● **EXCERPTED RECORDS**:
—————

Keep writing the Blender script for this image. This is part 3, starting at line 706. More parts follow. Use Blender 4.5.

—————

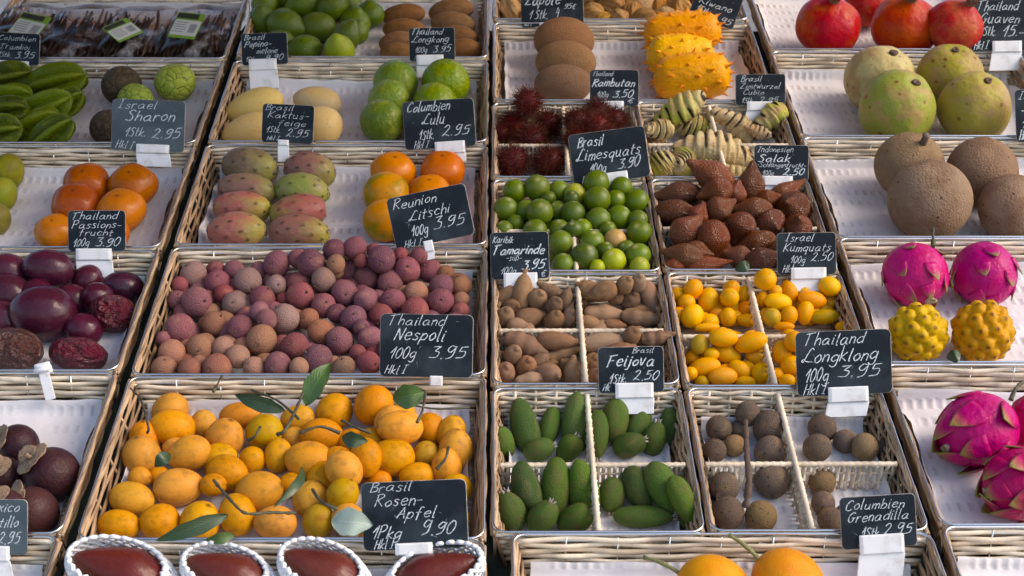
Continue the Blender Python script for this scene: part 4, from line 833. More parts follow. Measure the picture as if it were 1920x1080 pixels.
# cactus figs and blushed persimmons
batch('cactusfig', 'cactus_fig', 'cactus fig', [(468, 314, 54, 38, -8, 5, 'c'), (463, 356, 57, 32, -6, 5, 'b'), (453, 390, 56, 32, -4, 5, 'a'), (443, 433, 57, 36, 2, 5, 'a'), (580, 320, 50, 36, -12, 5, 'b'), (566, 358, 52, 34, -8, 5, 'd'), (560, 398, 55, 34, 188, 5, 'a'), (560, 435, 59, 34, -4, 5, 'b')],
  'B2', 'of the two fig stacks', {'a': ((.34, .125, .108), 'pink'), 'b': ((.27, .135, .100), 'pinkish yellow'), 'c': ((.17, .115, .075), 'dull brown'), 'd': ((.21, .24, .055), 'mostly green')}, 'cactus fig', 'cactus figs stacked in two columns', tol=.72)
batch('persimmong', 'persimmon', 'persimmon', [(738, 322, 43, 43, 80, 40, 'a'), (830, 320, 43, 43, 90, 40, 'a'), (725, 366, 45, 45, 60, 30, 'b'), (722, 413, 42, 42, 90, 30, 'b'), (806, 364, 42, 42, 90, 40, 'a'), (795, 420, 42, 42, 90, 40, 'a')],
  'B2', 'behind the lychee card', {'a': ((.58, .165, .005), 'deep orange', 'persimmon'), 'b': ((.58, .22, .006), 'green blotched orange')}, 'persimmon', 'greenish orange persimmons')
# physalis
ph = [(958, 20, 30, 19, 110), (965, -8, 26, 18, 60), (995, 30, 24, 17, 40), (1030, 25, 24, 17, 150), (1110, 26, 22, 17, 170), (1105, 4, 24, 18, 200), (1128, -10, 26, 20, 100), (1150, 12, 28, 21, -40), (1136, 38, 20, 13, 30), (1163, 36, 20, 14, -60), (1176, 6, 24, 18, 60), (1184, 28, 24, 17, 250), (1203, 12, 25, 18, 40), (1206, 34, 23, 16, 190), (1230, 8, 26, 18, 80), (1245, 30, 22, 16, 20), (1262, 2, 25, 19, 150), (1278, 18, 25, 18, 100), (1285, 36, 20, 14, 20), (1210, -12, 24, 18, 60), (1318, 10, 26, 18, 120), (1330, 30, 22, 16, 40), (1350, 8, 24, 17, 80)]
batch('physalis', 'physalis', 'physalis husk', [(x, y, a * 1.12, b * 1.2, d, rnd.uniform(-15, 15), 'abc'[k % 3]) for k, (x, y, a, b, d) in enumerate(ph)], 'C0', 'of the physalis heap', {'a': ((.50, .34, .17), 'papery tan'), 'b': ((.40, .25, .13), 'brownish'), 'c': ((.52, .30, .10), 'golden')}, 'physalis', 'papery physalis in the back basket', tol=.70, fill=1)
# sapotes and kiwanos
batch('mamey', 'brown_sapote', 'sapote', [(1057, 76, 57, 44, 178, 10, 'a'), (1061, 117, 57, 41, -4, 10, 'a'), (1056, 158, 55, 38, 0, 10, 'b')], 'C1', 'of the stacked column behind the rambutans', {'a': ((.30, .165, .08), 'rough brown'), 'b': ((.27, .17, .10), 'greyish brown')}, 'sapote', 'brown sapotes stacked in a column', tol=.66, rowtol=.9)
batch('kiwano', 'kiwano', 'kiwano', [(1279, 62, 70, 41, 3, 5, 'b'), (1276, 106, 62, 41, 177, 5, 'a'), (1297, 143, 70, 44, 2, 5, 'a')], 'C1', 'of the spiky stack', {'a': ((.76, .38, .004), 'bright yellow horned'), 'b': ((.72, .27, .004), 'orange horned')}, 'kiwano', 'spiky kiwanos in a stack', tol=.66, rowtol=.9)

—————

Return all lines containing the word "More".

● **FULL ANSWER**:
Keep writing the Blender script for this image. This is part 3, starting at line 706. More parts follow. Use Blender 4.5.
Continue the Blender Python script for this scene: part 4, from line 833. More parts follow. Measure the picture as if it were 1920x1080 pixels.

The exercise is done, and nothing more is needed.